WHAT IS EXPECTED -> In the records that follow, the lines from the one containing "Write part 5" to the one containing "c = Cv(100, 60, '#3878c8', ss=2);", inclusive, are to be given again exactly.

SUPPLIED RECORDS ->
--- begin ---

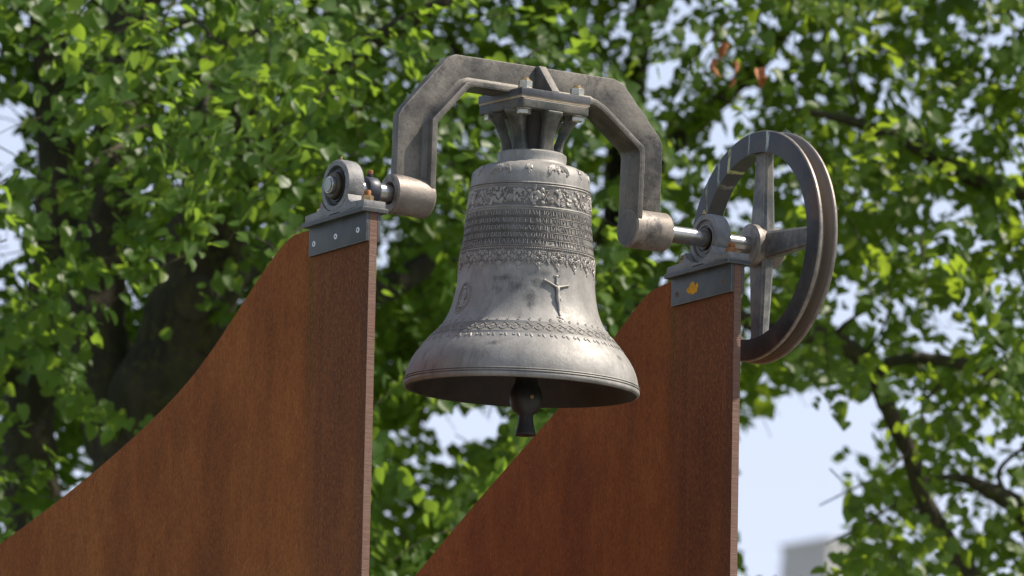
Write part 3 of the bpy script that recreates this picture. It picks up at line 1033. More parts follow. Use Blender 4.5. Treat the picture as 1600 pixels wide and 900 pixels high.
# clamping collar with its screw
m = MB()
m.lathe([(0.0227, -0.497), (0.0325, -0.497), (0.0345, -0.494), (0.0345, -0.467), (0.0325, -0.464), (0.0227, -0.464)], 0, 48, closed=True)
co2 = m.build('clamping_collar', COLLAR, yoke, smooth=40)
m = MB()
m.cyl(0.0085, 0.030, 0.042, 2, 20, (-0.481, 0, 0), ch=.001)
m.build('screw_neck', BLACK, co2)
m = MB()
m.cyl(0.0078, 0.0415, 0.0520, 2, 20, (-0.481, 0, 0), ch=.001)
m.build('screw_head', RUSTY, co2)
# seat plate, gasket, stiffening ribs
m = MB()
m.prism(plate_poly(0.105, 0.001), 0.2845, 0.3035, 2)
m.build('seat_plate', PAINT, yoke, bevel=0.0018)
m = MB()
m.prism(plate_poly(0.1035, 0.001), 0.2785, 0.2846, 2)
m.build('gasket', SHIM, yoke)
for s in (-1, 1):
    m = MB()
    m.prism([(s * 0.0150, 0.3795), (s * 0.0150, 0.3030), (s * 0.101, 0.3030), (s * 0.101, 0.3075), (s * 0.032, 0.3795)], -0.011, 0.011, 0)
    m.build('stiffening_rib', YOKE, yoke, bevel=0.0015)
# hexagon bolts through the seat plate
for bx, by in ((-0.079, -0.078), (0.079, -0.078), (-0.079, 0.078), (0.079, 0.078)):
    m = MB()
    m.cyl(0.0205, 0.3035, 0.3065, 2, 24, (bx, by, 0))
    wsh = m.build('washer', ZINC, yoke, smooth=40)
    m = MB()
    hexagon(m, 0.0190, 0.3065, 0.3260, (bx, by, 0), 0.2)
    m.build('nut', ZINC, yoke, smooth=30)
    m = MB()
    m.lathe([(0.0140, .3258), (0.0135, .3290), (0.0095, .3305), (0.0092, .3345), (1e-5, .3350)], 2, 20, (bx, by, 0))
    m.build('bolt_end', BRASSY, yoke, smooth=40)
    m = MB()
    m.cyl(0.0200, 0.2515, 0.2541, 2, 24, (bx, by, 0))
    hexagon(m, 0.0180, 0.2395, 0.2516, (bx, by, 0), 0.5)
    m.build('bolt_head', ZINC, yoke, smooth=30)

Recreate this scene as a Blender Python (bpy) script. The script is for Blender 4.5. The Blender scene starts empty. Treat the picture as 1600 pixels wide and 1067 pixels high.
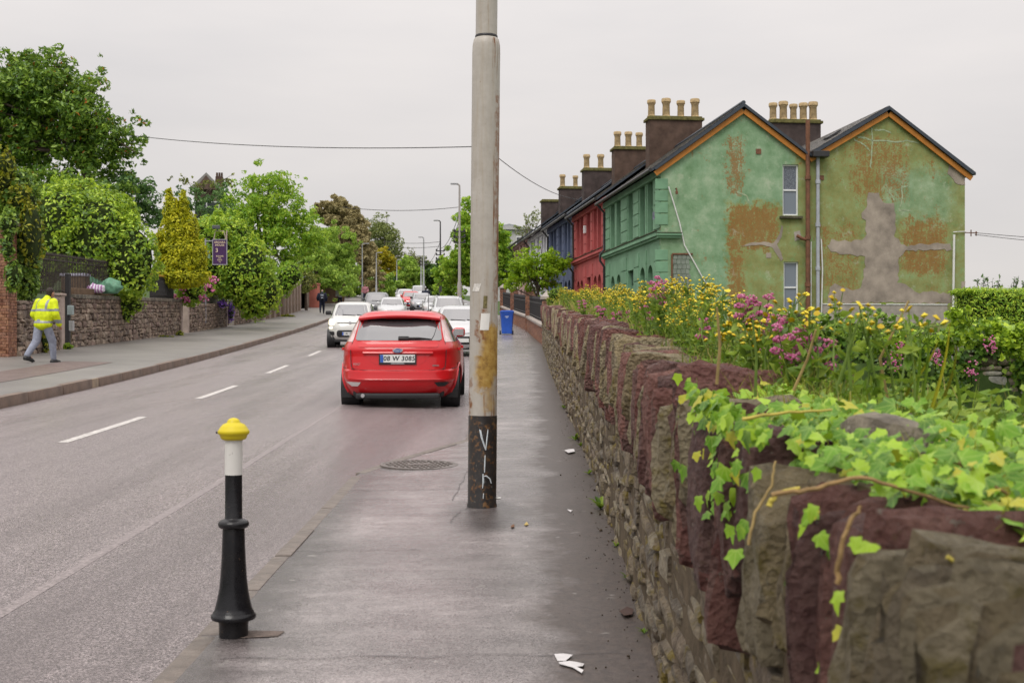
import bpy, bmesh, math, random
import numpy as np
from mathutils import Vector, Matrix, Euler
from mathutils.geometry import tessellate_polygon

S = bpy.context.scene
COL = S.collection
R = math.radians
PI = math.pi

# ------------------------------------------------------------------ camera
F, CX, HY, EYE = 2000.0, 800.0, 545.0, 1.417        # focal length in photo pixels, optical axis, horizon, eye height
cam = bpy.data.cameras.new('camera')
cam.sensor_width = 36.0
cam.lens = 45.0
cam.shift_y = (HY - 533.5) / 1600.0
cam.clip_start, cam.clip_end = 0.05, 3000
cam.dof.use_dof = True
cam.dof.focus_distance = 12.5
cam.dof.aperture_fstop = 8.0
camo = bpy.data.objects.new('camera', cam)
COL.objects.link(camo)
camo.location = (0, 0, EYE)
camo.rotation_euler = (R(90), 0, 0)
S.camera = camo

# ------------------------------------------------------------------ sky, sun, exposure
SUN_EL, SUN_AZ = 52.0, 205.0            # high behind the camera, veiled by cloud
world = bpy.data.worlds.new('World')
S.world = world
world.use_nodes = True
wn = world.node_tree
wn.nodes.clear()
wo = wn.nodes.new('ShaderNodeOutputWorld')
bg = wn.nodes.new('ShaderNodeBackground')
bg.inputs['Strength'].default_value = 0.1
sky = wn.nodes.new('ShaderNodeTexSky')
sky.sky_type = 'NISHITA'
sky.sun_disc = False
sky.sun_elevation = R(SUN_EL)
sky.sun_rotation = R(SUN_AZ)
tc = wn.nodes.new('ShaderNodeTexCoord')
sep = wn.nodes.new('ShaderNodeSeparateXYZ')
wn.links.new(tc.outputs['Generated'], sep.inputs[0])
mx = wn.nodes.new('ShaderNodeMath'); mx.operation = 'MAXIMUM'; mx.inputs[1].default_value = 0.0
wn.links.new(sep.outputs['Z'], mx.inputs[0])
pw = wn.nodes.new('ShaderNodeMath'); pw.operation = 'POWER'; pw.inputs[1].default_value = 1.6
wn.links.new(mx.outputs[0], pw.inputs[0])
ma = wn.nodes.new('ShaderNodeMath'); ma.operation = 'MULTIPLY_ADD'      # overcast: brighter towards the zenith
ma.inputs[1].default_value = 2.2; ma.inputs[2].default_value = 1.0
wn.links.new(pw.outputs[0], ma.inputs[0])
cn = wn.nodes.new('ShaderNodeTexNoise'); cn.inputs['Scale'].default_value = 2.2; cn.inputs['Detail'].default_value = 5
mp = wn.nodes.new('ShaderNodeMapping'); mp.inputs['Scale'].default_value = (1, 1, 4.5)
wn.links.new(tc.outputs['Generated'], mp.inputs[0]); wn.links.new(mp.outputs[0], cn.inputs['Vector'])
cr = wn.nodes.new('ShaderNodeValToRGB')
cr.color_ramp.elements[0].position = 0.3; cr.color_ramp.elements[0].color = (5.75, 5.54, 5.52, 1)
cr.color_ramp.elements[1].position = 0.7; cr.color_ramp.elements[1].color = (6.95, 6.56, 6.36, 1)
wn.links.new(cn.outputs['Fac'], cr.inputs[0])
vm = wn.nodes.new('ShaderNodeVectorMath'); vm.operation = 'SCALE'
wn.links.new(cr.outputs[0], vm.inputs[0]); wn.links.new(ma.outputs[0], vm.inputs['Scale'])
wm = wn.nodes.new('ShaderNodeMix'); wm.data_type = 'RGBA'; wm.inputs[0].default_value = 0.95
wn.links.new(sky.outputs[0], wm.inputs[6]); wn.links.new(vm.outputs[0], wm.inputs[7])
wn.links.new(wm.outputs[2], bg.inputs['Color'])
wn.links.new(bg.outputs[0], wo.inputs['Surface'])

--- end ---
--- begin ---

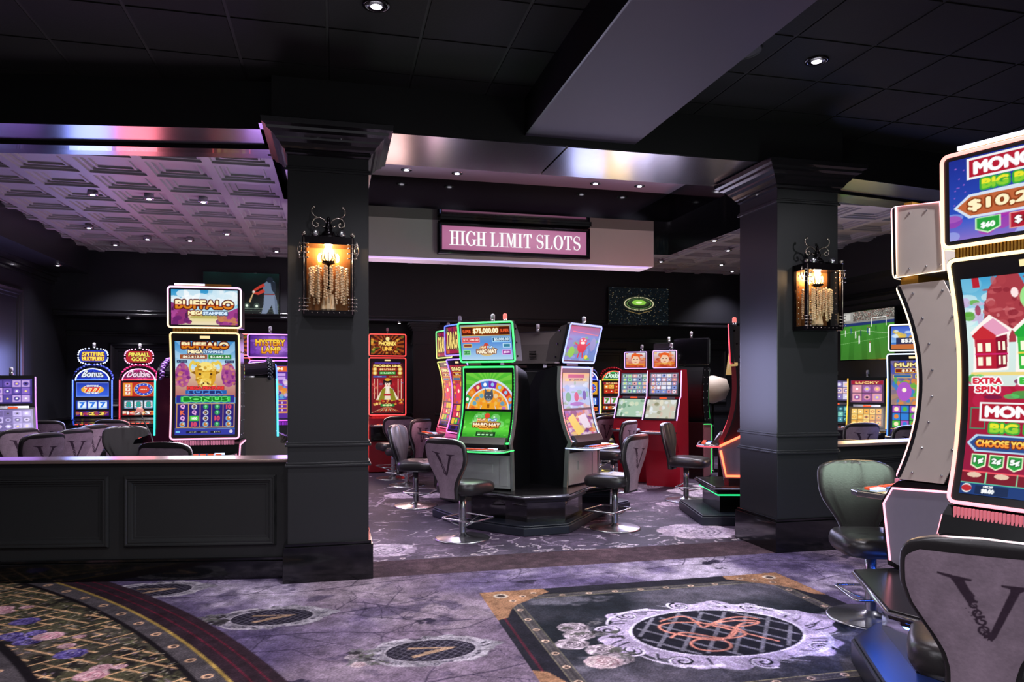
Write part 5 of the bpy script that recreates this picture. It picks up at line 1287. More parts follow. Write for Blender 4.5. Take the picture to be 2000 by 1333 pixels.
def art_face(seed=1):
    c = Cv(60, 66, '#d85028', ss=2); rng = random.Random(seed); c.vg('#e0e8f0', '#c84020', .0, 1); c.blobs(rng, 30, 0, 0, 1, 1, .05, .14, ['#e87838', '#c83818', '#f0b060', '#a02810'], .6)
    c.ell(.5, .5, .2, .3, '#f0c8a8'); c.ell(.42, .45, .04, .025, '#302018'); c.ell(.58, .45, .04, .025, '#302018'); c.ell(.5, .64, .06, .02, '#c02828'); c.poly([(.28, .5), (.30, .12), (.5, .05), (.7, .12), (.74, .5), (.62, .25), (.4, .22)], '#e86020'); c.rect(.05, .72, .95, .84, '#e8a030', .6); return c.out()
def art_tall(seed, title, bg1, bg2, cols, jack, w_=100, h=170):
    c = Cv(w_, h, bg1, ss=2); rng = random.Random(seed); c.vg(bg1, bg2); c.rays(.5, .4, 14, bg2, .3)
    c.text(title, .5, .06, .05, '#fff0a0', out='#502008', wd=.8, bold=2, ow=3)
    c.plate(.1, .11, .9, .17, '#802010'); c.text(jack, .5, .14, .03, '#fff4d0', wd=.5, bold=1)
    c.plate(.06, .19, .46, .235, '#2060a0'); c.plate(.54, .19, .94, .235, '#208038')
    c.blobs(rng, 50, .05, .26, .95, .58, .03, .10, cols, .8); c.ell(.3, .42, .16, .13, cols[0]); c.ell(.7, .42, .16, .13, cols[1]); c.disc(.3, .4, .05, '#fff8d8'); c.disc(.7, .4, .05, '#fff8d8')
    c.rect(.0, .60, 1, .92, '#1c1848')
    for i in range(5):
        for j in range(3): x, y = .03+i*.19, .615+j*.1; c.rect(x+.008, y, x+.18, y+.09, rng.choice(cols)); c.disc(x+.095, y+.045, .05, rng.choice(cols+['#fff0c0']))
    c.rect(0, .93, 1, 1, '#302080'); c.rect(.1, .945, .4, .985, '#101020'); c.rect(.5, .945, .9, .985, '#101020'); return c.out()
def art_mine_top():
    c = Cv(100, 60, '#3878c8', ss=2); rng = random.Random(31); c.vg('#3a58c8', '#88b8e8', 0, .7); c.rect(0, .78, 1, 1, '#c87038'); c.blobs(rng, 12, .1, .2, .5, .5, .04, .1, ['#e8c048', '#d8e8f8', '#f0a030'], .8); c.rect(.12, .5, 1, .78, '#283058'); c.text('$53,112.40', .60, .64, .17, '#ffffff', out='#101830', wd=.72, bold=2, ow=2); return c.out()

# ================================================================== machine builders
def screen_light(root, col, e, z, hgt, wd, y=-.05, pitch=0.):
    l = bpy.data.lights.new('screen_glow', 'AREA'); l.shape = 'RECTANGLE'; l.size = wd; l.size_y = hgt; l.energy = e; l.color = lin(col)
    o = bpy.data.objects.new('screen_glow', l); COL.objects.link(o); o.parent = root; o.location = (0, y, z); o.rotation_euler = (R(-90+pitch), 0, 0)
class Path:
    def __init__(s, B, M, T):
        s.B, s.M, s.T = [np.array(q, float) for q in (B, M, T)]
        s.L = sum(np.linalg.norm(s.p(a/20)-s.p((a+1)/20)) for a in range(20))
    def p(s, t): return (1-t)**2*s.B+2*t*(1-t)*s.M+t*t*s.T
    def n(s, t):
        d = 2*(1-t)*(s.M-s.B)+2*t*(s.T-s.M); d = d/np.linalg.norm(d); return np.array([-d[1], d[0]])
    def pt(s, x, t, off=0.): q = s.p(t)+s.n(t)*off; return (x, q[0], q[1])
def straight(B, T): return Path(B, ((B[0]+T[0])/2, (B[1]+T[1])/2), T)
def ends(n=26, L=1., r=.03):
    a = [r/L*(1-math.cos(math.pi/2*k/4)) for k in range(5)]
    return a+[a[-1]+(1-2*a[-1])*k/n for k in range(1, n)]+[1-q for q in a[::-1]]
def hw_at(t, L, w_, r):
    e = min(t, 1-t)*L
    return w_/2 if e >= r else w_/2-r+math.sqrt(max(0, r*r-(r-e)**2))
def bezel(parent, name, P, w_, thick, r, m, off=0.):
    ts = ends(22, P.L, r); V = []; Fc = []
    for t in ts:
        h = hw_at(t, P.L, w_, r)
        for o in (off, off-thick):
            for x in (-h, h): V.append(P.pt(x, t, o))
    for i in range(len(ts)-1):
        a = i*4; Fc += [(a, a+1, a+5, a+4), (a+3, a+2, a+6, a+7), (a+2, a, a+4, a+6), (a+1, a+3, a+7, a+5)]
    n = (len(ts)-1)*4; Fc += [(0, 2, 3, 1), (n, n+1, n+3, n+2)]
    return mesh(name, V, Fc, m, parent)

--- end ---

OUTPUT FOR THIS EXERCISE ->
Write part 5 of the bpy script that recreates this picture. It picks up at line 1287. More parts follow. Write for Blender 4.5. Take the picture to be 2000 by 1333 pixels.
def art_face(seed=1):
    c = Cv(60, 66, '#d85028', ss=2); rng = random.Random(seed); c.vg('#e0e8f0', '#c84020', .0, 1); c.blobs(rng, 30, 0, 0, 1, 1, .05, .14, ['#e87838', '#c83818', '#f0b060', '#a02810'], .6)
    c.ell(.5, .5, .2, .3, '#f0c8a8'); c.ell(.42, .45, .04, .025, '#302018'); c.ell(.58, .45, .04, .025, '#302018'); c.ell(.5, .64, .06, .02, '#c02828'); c.poly([(.28, .5), (.30, .12), (.5, .05), (.7, .12), (.74, .5), (.62, .25), (.4, .22)], '#e86020'); c.rect(.05, .72, .95, .84, '#e8a030', .6); return c.out()
def art_tall(seed, title, bg1, bg2, cols, jack, w_=100, h=170):
    c = Cv(w_, h, bg1, ss=2); rng = random.Random(seed); c.vg(bg1, bg2); c.rays(.5, .4, 14, bg2, .3)
    c.text(title, .5, .06, .05, '#fff0a0', out='#502008', wd=.8, bold=2, ow=3)
    c.plate(.1, .11, .9, .17, '#802010'); c.text(jack, .5, .14, .03, '#fff4d0', wd=.5, bold=1)
    c.plate(.06, .19, .46, .235, '#2060a0'); c.plate(.54, .19, .94, .235, '#208038')
    c.blobs(rng, 50, .05, .26, .95, .58, .03, .10, cols, .8); c.ell(.3, .42, .16, .13, cols[0]); c.ell(.7, .42, .16, .13, cols[1]); c.disc(.3, .4, .05, '#fff8d8'); c.disc(.7, .4, .05, '#fff8d8')
    c.rect(.0, .60, 1, .92, '#1c1848')
    for i in range(5):
        for j in range(3): x, y = .03+i*.19, .615+j*.1; c.rect(x+.008, y, x+.18, y+.09, rng.choice(cols)); c.disc(x+.095, y+.045, .05, rng.choice(cols+['#fff0c0']))
    c.rect(0, .93, 1, 1, '#302080'); c.rect(.1, .945, .4, .985, '#101020'); c.rect(.5, .945, .9, .985, '#101020'); return c.out()
def art_mine_top():
    c = Cv(100, 60, '#3878c8', ss=2); rng = random.Random(31); c.vg('#3a58c8', '#88b8e8', 0, .7); c.rect(0, .78, 1, 1, '#c87038'); c.blobs(rng, 12, .1, .2, .5, .5, .04, .1, ['#e8c048', '#d8e8f8', '#f0a030'], .8); c.rect(.12, .5, 1, .78, '#283058'); c.text('$53,112.40', .60, .64, .17, '#ffffff', out='#101830', wd=.72, bold=2, ow=2); return c.out()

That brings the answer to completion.